◆ Goal
Only the lines from the one containing "What Blender Python" through the one containing "COL = SC.collection" are to be copied, exactly and with both ends kept.

◆ Records supplied

__________________________________________________

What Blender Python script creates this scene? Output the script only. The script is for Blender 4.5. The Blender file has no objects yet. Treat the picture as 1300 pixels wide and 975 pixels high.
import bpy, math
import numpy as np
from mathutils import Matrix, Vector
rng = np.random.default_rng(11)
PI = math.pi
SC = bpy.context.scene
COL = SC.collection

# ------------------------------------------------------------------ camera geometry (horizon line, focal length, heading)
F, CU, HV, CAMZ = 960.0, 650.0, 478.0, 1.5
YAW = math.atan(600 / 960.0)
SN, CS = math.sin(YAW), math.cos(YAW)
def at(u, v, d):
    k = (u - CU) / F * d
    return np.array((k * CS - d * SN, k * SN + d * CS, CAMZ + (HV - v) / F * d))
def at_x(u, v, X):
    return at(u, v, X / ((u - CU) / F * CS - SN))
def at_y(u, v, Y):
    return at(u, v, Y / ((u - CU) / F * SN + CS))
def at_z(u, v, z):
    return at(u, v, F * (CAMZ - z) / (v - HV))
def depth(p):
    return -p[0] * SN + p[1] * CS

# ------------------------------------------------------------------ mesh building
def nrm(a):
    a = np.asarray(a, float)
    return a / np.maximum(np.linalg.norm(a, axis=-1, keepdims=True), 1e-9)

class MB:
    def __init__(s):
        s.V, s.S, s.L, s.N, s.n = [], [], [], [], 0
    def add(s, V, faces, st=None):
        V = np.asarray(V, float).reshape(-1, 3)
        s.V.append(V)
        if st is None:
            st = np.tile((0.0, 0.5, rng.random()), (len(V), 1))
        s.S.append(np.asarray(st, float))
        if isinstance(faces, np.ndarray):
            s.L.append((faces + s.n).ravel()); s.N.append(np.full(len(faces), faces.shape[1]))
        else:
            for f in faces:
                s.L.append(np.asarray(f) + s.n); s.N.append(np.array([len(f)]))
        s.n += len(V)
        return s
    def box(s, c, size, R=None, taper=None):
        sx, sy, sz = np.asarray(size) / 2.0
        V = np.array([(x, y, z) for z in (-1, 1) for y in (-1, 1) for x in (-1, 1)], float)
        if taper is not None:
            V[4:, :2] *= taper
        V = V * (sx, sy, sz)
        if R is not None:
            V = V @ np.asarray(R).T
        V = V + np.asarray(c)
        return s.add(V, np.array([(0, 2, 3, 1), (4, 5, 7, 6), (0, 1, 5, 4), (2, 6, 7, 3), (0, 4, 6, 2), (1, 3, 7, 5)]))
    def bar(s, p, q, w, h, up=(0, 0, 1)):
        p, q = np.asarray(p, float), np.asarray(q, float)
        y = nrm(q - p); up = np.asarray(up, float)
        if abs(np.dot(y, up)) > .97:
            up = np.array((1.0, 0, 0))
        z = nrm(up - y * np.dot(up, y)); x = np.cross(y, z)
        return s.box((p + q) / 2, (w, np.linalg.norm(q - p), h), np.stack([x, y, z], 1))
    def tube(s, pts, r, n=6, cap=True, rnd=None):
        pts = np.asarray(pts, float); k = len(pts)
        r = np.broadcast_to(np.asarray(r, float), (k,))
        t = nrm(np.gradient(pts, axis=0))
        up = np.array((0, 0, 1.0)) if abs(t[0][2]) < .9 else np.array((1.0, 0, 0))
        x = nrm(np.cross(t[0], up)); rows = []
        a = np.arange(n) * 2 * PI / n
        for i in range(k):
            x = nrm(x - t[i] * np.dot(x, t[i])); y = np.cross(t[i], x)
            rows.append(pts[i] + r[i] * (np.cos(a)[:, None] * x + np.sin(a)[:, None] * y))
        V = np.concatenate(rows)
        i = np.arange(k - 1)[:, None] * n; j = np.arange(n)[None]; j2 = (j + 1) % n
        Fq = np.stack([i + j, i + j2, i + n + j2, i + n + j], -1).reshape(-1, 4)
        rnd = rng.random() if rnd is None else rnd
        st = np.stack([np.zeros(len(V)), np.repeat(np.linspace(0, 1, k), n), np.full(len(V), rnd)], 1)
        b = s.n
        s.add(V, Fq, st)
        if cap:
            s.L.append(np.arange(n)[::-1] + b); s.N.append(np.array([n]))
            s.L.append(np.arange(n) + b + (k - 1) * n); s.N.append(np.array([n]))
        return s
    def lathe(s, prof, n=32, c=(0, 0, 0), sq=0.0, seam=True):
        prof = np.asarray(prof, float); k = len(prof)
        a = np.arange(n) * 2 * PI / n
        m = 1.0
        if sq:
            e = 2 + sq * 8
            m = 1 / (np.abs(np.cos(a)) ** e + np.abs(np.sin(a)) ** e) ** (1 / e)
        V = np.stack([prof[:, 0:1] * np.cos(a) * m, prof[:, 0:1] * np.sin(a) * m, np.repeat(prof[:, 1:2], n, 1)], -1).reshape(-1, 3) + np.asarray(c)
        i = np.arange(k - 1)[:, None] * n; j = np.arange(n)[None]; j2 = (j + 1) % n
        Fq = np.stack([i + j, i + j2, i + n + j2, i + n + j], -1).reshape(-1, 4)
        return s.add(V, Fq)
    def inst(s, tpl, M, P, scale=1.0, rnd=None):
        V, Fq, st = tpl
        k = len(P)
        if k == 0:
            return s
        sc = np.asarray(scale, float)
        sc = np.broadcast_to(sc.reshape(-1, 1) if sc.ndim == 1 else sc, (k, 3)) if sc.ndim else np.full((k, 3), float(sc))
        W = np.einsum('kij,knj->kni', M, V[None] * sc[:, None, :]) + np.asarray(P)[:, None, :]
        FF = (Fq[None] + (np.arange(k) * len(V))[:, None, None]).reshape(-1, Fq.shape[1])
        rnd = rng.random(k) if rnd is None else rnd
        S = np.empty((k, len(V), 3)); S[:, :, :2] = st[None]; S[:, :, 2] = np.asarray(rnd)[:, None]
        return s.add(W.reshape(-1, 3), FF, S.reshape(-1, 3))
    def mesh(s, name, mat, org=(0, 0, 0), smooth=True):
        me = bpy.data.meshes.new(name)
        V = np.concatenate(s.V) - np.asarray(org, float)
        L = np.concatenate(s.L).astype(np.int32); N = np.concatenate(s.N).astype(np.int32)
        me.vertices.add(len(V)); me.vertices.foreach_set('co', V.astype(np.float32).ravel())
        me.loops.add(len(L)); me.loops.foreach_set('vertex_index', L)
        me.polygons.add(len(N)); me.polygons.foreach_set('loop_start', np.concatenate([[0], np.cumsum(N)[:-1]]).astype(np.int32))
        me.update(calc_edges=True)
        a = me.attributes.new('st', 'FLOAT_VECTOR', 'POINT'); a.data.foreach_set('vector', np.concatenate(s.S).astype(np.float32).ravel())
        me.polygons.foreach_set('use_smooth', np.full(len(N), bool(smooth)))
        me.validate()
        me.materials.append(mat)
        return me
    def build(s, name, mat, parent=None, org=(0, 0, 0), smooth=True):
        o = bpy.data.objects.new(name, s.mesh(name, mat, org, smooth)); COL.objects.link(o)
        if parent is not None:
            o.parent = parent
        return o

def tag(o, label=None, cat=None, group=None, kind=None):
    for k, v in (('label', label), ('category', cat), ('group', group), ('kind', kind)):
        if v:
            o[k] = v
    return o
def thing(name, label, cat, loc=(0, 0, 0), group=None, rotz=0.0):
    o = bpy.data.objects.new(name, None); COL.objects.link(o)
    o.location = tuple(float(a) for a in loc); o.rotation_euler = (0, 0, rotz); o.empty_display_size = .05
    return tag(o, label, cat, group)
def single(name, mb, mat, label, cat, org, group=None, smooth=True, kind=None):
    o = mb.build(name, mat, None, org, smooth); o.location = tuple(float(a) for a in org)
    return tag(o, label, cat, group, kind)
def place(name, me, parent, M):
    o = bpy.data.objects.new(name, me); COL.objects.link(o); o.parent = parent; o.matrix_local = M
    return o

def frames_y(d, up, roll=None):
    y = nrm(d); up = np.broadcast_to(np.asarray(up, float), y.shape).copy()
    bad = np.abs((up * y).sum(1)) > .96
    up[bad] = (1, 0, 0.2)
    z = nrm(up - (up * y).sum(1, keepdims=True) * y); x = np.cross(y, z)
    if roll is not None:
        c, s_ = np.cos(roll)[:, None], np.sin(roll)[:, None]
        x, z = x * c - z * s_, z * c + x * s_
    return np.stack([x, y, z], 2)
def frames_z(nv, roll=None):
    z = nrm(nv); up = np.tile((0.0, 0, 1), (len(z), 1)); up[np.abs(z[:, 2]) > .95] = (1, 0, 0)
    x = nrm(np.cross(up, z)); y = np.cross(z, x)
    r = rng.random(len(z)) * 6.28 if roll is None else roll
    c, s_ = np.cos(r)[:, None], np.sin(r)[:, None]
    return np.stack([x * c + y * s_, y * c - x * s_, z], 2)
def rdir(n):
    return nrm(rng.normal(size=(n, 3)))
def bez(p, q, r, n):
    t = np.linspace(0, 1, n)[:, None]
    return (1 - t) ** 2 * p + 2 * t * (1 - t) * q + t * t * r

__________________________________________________

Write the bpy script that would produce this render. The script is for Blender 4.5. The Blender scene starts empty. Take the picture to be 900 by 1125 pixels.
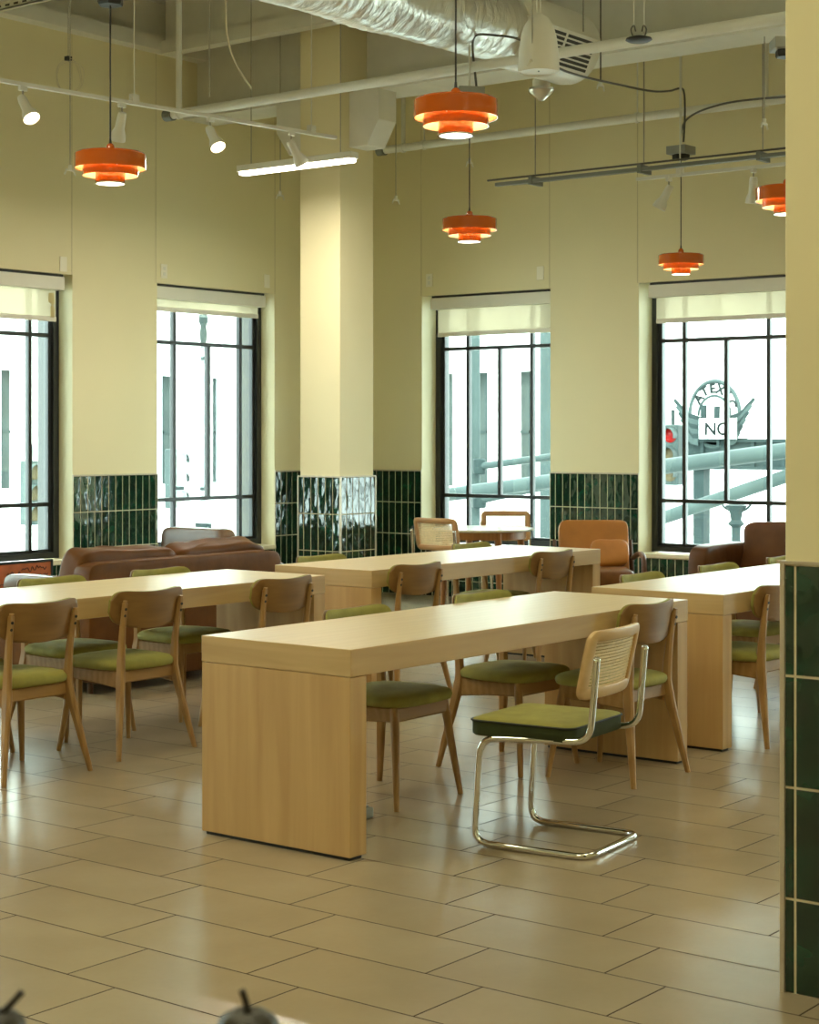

__________________________________________________

◆ Output for this task
What Blender Python script creates this scene? Output the script only. The script is for Blender 4.5. The Blender file has no objects yet. Treat the picture as 1300 pixels wide and 975 pixels high.
import bpy, math
import numpy as np
from mathutils import Matrix, Vector
rng = np.random.default_rng(11)
PI = math.pi
SC = bpy.context.scene
COL = SC.collection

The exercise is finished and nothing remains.